The Asian bishops are grateful men and to the last one they recognize Malone's dedication and friendship. For Cummins, Malone's absence meant even more -- the end of an era. It was Malone, Cummins recalled, who invited him to begin representing the U.S. bishops at plenary sessions.

Cummins said it was only a few weeks back that Malone called him on the phone to ask who would represent the U.S. bishops at this gathering. On short notice, Cummins knew he would have to be the one to step in. "He's a strong-minded New Yorker," Cummins said of his friend, explaining some of the mettle that has made up Malone character. "He grew up in Manhattan." Yet despite the strength of his personality, he made sure not to overstep his boundaries, Cummins added. Malone did not allow the larger national bishops' conferences to dominate while promoting the smaller ones, Cummins explained.

The Asian bishops are always appreciative of outside help. Most of their national conferences are relatively poor. Malone worked without salary, as a missionary dedicated to the growth of the Church. He never questioned that it was the Asian bishops who were in charge of the FABC. He was there to serve their wishes.

Fr. Malone
Fr. Malone
Kroeger says that one of Malone's major achievements has been the organization of the 110 major FABC papers, published since 1976. Malone has gathered them, maintained them and now highlights them on the Internet. (A link to the "FABC papers" is on the Churches in Asia main index page.) It is in those papers that the story of the FABC's "triple dialogue" unfolds.

Another major Malone accomplishment, according to Kroeger, was the initiation of what are called bishops' institutes, training programs aimed at improving various pastoral and administrative skills. There have been nearly two dozen such training programs over the years.

Malone's absence at this meeting touched off speculation about his eventual replacement. The executive committee, made up of the presidents of all the national conferences and the general secretary, Archbishop Oswald Thomas Gomis of Columbo, Sri Lanka, took up the matter in executive session.

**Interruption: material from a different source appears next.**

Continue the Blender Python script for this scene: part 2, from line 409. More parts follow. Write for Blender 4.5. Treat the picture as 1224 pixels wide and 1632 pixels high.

There seem to be two schools of thought regarding a replacement, one that says a non-Asian brings an outside perspective and impartiality, the second that the organization has long been mature enough to have an Asian in the post.

It is unlikely, however, that a replacement will be made before Malone has been consulted and his own well-being is assured.

[Fox is publisher of the National Catholic Reporter and author of Pentecost in Asia, a book about the Asian churches. His e-mail address is tfox@ncronline.org.]

Reflecting on 20 years

Bishop John S. Cummins
Bishop John S. Cummins
     "They make you feel so much at home," said the retired bishop of Oakland, John Cummins, searching for a way to describe the Asian bishops and the mood of a plenary assembly. There's a joyful feel about this place. It's the welcoming… There's some quality about them that is remarkably attractive."
     This will be Cummins last plenary gathering as U.S. representative and he made the effort to put some thoughts and feelings into words.
     "Anyone who comes from the outside is immediately welcomed and becomes very much part of their community. They do that to each other, and they do that to those of us who come from the outside. It's very hard to take it apart, but there is something about the experience of sitting among them. They have enormous respect for each other. It's very impressive."
     "You've got the big and the small here. They don't provide an obstacle to the community. You've got India and then you've got Cambodia floating through here, and Laos. Strong Catholic populations don't impress those with less than one percent of the (total Catholic) population."
     "However they put that together, there is something very church about it. They have a reverence for Rome. At the same time it's very much in their minds that they are Asian, and, therefore, they don't want to be dictated to. I think they keep a remarkable balance.
     Cummins said he was not particularly pleased when he heard this year's meeting would be on the family. He liked broader themes. But after a week here, he says he's been converted. "I've changed my mind after watching the depths of the discussions here," he said, adding "this should be a model for the Church. What they've done has been quite remarkable."